- [Written request]: Quote from the first line below through the line that contains "return Vector((r.x*t, r.y*t, z))", both included, and leave the pictures out.
* Start Data shown *
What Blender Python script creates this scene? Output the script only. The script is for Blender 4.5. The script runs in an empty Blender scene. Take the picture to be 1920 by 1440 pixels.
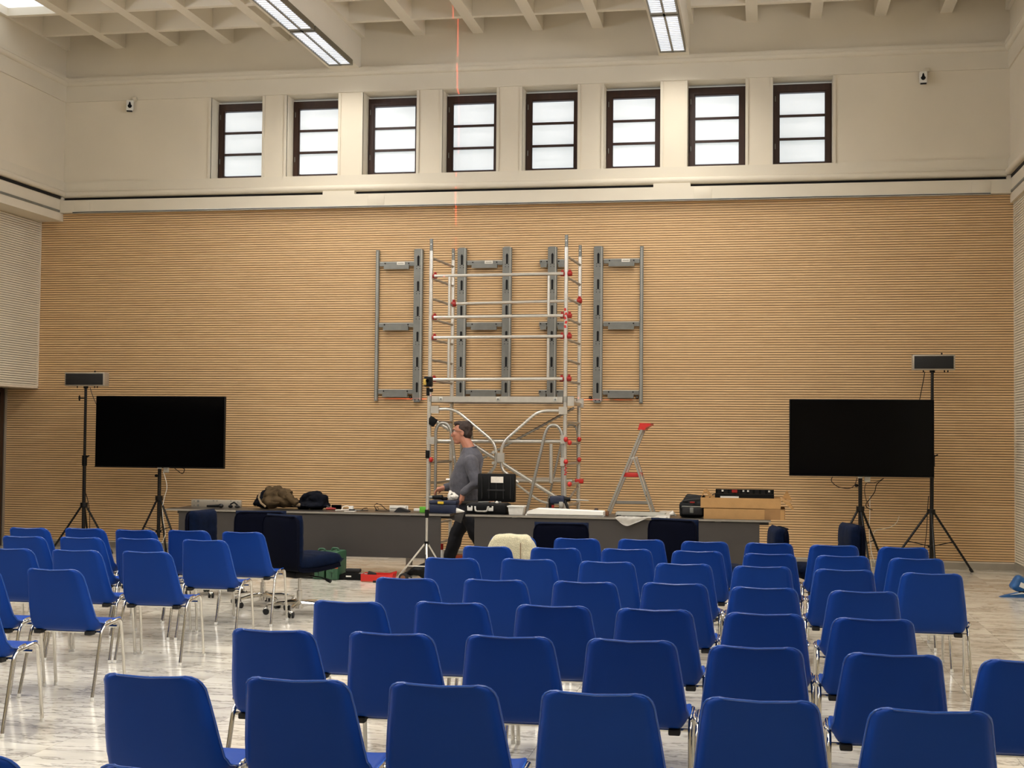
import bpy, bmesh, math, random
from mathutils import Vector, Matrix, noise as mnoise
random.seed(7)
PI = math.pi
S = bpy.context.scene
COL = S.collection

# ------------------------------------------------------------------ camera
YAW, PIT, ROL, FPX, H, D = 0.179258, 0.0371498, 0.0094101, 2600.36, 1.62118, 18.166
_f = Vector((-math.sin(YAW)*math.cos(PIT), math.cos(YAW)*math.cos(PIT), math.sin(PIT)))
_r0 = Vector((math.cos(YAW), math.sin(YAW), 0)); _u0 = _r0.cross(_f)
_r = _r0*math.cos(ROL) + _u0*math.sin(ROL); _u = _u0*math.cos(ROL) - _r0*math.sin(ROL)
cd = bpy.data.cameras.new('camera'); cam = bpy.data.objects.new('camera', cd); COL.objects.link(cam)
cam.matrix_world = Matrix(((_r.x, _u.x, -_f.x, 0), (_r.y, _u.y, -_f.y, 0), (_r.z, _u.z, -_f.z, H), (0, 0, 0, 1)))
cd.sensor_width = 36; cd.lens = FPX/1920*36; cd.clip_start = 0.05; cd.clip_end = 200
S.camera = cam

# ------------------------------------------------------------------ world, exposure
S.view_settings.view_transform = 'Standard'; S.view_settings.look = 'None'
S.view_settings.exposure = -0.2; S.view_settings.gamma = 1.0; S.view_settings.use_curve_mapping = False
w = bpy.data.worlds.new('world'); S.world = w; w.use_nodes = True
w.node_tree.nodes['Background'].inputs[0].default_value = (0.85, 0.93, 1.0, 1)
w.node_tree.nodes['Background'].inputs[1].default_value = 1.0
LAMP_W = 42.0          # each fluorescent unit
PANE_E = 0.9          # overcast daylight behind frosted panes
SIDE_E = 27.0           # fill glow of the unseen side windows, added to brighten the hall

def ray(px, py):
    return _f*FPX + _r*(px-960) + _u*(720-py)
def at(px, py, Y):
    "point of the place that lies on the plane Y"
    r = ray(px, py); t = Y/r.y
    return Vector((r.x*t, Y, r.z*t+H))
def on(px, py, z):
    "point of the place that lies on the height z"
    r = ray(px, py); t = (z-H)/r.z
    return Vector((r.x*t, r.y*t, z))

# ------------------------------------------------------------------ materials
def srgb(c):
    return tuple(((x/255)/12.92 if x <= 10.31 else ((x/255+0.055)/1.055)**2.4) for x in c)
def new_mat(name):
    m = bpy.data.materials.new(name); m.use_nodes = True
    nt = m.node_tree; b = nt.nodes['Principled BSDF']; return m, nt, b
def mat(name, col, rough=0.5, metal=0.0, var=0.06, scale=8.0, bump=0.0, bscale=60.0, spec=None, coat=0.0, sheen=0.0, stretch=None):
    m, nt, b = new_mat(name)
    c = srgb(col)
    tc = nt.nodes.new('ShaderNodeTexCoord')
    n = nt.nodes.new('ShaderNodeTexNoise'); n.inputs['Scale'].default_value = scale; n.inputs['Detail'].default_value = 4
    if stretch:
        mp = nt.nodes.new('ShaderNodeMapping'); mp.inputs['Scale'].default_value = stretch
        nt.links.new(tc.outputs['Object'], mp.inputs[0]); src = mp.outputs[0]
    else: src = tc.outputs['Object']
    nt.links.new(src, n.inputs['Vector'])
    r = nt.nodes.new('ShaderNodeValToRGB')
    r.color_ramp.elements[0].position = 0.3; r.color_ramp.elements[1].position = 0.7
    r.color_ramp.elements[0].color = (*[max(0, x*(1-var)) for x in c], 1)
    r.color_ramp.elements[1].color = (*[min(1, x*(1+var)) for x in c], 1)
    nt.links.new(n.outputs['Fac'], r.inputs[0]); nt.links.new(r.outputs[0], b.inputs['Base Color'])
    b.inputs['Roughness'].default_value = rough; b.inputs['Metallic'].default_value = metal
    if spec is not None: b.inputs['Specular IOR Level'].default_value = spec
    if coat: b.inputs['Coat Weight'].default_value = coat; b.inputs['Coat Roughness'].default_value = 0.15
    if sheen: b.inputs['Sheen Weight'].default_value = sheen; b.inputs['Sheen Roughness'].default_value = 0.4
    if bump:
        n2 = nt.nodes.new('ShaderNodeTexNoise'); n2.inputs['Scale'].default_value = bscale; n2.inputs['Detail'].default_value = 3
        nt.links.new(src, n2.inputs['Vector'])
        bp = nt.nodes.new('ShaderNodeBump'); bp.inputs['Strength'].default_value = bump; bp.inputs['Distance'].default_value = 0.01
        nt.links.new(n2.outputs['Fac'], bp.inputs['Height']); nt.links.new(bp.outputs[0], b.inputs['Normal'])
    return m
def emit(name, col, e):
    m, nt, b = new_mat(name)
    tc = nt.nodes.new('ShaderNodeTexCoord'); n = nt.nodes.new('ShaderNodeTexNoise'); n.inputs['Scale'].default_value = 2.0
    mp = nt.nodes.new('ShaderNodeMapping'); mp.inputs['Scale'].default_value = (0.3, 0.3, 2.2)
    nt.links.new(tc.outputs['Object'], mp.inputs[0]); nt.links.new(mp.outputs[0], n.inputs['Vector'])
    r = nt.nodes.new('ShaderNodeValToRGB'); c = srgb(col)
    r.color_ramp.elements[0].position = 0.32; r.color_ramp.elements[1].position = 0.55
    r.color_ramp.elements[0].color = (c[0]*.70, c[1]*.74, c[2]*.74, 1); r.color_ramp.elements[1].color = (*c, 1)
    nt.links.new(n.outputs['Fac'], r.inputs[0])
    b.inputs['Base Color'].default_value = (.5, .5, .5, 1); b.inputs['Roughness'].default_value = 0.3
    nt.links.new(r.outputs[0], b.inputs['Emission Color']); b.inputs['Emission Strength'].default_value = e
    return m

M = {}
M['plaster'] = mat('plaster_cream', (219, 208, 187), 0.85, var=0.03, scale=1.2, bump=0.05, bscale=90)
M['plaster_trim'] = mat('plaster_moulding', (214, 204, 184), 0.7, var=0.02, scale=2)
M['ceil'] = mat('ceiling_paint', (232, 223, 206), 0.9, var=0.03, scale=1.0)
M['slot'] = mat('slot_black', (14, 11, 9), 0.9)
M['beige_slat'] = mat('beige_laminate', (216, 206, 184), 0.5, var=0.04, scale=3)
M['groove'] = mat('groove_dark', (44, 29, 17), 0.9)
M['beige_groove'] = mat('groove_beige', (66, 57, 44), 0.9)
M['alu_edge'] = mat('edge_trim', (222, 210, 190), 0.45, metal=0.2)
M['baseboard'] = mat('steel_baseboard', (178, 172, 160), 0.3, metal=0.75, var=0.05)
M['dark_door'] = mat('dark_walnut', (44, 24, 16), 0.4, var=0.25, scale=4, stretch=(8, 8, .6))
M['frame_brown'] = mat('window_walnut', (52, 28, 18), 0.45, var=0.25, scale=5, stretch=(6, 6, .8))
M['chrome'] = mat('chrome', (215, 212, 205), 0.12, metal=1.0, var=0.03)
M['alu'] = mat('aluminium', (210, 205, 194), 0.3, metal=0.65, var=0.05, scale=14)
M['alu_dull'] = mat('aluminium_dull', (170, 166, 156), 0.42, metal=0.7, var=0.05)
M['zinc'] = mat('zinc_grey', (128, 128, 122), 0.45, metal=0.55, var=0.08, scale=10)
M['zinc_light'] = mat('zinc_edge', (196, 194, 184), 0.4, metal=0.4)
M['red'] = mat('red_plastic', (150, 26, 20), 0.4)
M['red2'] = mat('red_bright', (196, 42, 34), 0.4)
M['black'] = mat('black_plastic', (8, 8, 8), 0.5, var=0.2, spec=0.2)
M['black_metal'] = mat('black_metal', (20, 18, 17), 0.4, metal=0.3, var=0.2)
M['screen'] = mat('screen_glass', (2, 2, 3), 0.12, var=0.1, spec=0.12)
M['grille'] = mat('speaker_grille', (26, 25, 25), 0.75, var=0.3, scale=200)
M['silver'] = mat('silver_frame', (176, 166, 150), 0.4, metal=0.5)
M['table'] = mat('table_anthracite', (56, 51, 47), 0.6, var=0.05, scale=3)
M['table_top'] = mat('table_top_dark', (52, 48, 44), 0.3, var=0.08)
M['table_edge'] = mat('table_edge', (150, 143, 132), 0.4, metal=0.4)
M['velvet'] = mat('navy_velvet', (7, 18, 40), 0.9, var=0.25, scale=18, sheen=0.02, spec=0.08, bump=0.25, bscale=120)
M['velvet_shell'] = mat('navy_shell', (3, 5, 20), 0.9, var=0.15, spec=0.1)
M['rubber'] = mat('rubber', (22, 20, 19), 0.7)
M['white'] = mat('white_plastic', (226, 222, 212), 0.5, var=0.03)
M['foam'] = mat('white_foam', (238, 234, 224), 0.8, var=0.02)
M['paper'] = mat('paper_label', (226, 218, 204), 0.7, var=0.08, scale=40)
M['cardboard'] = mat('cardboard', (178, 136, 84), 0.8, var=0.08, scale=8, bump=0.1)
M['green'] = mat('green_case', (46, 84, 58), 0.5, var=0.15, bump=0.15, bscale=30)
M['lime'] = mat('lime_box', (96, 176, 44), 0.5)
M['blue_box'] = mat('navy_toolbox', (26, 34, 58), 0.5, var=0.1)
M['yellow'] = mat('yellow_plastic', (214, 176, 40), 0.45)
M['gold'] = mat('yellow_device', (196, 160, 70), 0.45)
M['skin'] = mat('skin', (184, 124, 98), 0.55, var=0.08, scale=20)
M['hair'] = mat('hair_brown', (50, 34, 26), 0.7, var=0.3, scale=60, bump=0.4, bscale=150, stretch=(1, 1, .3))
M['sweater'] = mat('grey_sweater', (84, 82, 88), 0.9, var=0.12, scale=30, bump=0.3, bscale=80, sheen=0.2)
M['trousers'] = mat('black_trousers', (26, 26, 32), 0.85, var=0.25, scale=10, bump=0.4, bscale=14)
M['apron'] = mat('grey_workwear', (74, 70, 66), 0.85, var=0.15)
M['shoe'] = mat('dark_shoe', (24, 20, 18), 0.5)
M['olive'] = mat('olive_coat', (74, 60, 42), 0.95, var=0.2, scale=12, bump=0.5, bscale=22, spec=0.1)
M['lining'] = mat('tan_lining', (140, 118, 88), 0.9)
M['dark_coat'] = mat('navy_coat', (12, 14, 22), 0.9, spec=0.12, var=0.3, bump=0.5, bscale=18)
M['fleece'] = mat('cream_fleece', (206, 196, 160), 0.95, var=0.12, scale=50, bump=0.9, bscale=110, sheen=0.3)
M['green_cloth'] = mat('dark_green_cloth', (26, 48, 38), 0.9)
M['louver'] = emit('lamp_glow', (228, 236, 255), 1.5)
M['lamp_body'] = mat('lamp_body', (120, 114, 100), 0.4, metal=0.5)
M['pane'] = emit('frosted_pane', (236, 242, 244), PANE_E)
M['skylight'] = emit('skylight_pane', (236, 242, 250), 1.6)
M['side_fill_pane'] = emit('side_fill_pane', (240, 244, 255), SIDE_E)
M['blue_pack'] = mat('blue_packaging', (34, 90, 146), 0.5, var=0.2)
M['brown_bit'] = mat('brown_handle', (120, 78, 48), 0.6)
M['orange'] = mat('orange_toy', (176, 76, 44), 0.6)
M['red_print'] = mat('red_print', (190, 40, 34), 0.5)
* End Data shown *
- [Answer to this task]:
What Blender Python script creates this scene? Output the script only. The script is for Blender 4.5. The script runs in an empty Blender scene. Take the picture to be 1920 by 1440 pixels.
import bpy, bmesh, math, random
from mathutils import Vector, Matrix, noise as mnoise
random.seed(7)
PI = math.pi
S = bpy.context.scene
COL = S.collection

# ------------------------------------------------------------------ camera
YAW, PIT, ROL, FPX, H, D = 0.179258, 0.0371498, 0.0094101, 2600.36, 1.62118, 18.166
_f = Vector((-math.sin(YAW)*math.cos(PIT), math.cos(YAW)*math.cos(PIT), math.sin(PIT)))
_r0 = Vector((math.cos(YAW), math.sin(YAW), 0)); _u0 = _r0.cross(_f)
_r = _r0*math.cos(ROL) + _u0*math.sin(ROL); _u = _u0*math.cos(ROL) - _r0*math.sin(ROL)
cd = bpy.data.cameras.new('camera'); cam = bpy.data.objects.new('camera', cd); COL.objects.link(cam)
cam.matrix_world = Matrix(((_r.x, _u.x, -_f.x, 0), (_r.y, _u.y, -_f.y, 0), (_r.z, _u.z, -_f.z, H), (0, 0, 0, 1)))
cd.sensor_width = 36; cd.lens = FPX/1920*36; cd.clip_start = 0.05; cd.clip_end = 200
S.camera = cam

# ------------------------------------------------------------------ world, exposure
S.view_settings.view_transform = 'Standard'; S.view_settings.look = 'None'
S.view_settings.exposure = -0.2; S.view_settings.gamma = 1.0; S.view_settings.use_curve_mapping = False
w = bpy.data.worlds.new('world'); S.world = w; w.use_nodes = True
w.node_tree.nodes['Background'].inputs[0].default_value = (0.85, 0.93, 1.0, 1)
w.node_tree.nodes['Background'].inputs[1].default_value = 1.0
LAMP_W = 42.0          # each fluorescent unit
PANE_E = 0.9          # overcast daylight behind frosted panes
SIDE_E = 27.0           # fill glow of the unseen side windows, added to brighten the hall

def ray(px, py):
    return _f*FPX + _r*(px-960) + _u*(720-py)
def at(px, py, Y):
    "point of the place that lies on the plane Y"
    r = ray(px, py); t = Y/r.y
    return Vector((r.x*t, Y, r.z*t+H))
def on(px, py, z):
    "point of the place that lies on the height z"
    r = ray(px, py); t = (z-H)/r.z
    return Vector((r.x*t, r.y*t, z))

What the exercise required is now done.